# [WRITTEN EXERCISE]
Skip any picture you find and retype all the remaining lines exactly.

# [RECORDED INFORMATION]
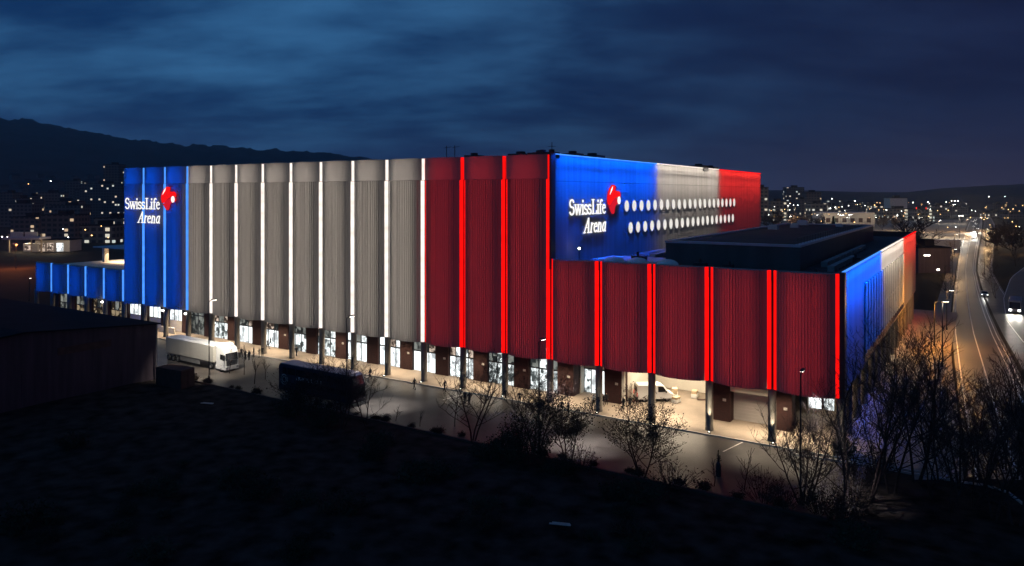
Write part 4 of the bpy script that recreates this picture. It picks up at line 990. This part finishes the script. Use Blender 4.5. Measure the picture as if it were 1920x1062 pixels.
# dense evergreen bush and hedge shrubs
def bush(label, px, py, w_, h_, seed, leaves, mat, group=None):
    p = ground(px, py); o = bush_mesh(seed, h_, w_, leaves).build('bush', [M['twig'], mat], None, (p.x, p.y, 0)); return tag(o, label, 'bush', group)
bush('large dense dark bush between the two bare trees on the road edge', 985, 868, 3.4, 5.2, 3, 60, M['needle'])
bush('dense dark bush low beside the larger one', 950, 862, 2.2, 3.0, 4, 46, M['needle'])
bush('brown twiggy bush beneath the small bare tree', 1085, 880, 2.2, 2.6, 5, 3, M['leaf'])
bush('broad dark bush below the loading dock opening', 1260, 912, 3.0, 2.6, 6, 3, M['leaf'])
bush('dark bush beside the wrapped sapling', 1432, 938, 2.6, 2.8, 7, 3, M['leaf'])
bush('leafless bush at the foot of the many-stemmed tree', 1470, 950, 2.2, 2.2, 8, 3, M['leaf'])
bush('dark bush hiding the coach wheels', 545, 778, 2.6, 2.6, 9, 30, M['needle'])
bush('dark bush in front of the coach door', 612, 798, 2.8, 3.0, 10, 30, M['needle'])
for px, py, sd, lab in ((1610, 905, 11, 'twiggy bush on the asphalt edge under the blue end wall'), (1600, 945, 12, 'twiggy bush at the forecourt corner nearest the black ground'), (1575, 975, 13, 'low twiggy bush ending the roadside kerb'), (1640, 885, 14, 'twiggy bush beside the pale pavement end'), (1540, 962, 15, 'twiggy bush before the tall corner tree')):
    bush(lab, px, py, 2.4, 2.6, sd, 9, M['leaf'])
src = bush_mesh(77, 1.15, .9, 14).build('shrub', [M['twig'], M['leaf']]); src2 = bush_mesh(78, .8, 1.0, 12).build('shrub', [M['twig'], M['leaf']])
tag(src, 'low brown shrub on the road edge strip', 'shrub', 'low shrubs along the road edge'); tag(src2, 'low brown shrub on the road edge strip', 'shrub', 'low shrubs along the road edge')
q = random.Random(5); first = [src, src2]
for i in range(30):
    x = -92 + i * 3.05 + q.uniform(-1.4, 1.4)
    if -66 > x > -74 and q.random() < .4: continue
    loc = (x, -17.3 + q.uniform(-.35, .45), 0)
    o = first.pop() if first else (src if q.random() < .5 else src2).copy()
    if o.name not in COL.objects: COL.objects.link(o)
    o.location = loc; o.rotation_euler = (0, 0, q.uniform(0, 6)); s = q.uniform(.4, .8); o.scale = (s, s, s * q.uniform(.7, 1.2))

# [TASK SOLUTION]
Write part 4 of the bpy script that recreates this picture. It picks up at line 990. This part finishes the script. Use Blender 4.5. Measure the picture as if it were 1920x1062 pixels.
# dense evergreen bush and hedge shrubs
def bush(label, px, py, w_, h_, seed, leaves, mat, group=None):
    p = ground(px, py); o = bush_mesh(seed, h_, w_, leaves).build('bush', [M['twig'], mat], None, (p.x, p.y, 0)); return tag(o, label, 'bush', group)
bush('large dense dark bush between the two bare trees on the road edge', 985, 868, 3.4, 5.2, 3, 60, M['needle'])
bush('dense dark bush low beside the larger one', 950, 862, 2.2, 3.0, 4, 46, M['needle'])
bush('brown twiggy bush beneath the small bare tree', 1085, 880, 2.2, 2.6, 5, 3, M['leaf'])
bush('broad dark bush below the loading dock opening', 1260, 912, 3.0, 2.6, 6, 3, M['leaf'])
bush('dark bush beside the wrapped sapling', 1432, 938, 2.6, 2.8, 7, 3, M['leaf'])
bush('leafless bush at the foot of the many-stemmed tree', 1470, 950, 2.2, 2.2, 8, 3, M['leaf'])
bush('dark bush hiding the coach wheels', 545, 778, 2.6, 2.6, 9, 30, M['needle'])
bush('dark bush in front of the coach door', 612, 798, 2.8, 3.0, 10, 30, M['needle'])
for px, py, sd, lab in ((1610, 905, 11, 'twiggy bush on the asphalt edge under the blue end wall'), (1600, 945, 12, 'twiggy bush at the forecourt corner nearest the black ground'), (1575, 975, 13, 'low twiggy bush ending the roadside kerb'), (1640, 885, 14, 'twiggy bush beside the pale pavement end'), (1540, 962, 15, 'twiggy bush before the tall corner tree')):
    bush(lab, px, py, 2.4, 2.6, sd, 9, M['leaf'])
src = bush_mesh(77, 1.15, .9, 14).build('shrub', [M['twig'], M['leaf']]); src2 = bush_mesh(78, .8, 1.0, 12).build('shrub', [M['twig'], M['leaf']])
tag(src, 'low brown shrub on the road edge strip', 'shrub', 'low shrubs along the road edge'); tag(src2, 'low brown shrub on the road edge strip', 'shrub', 'low shrubs along the road edge')
q = random.Random(5); first = [src, src2]
for i in range(30):
    x = -92 + i * 3.05 + q.uniform(-1.4, 1.4)
    if -66 > x > -74 and q.random() < .4: continue
    loc = (x, -17.3 + q.uniform(-.35, .45), 0)
    o = first.pop() if first else (src if q.random() < .5 else src2).copy()
    if o.name not in COL.objects: COL.objects.link(o)
    o.location = loc; o.rotation_euler = (0, 0, q.uniform(0, 6)); s = q.uniform(.4, .8); o.scale = (s, s, s * q.uniform(.7, 1.2))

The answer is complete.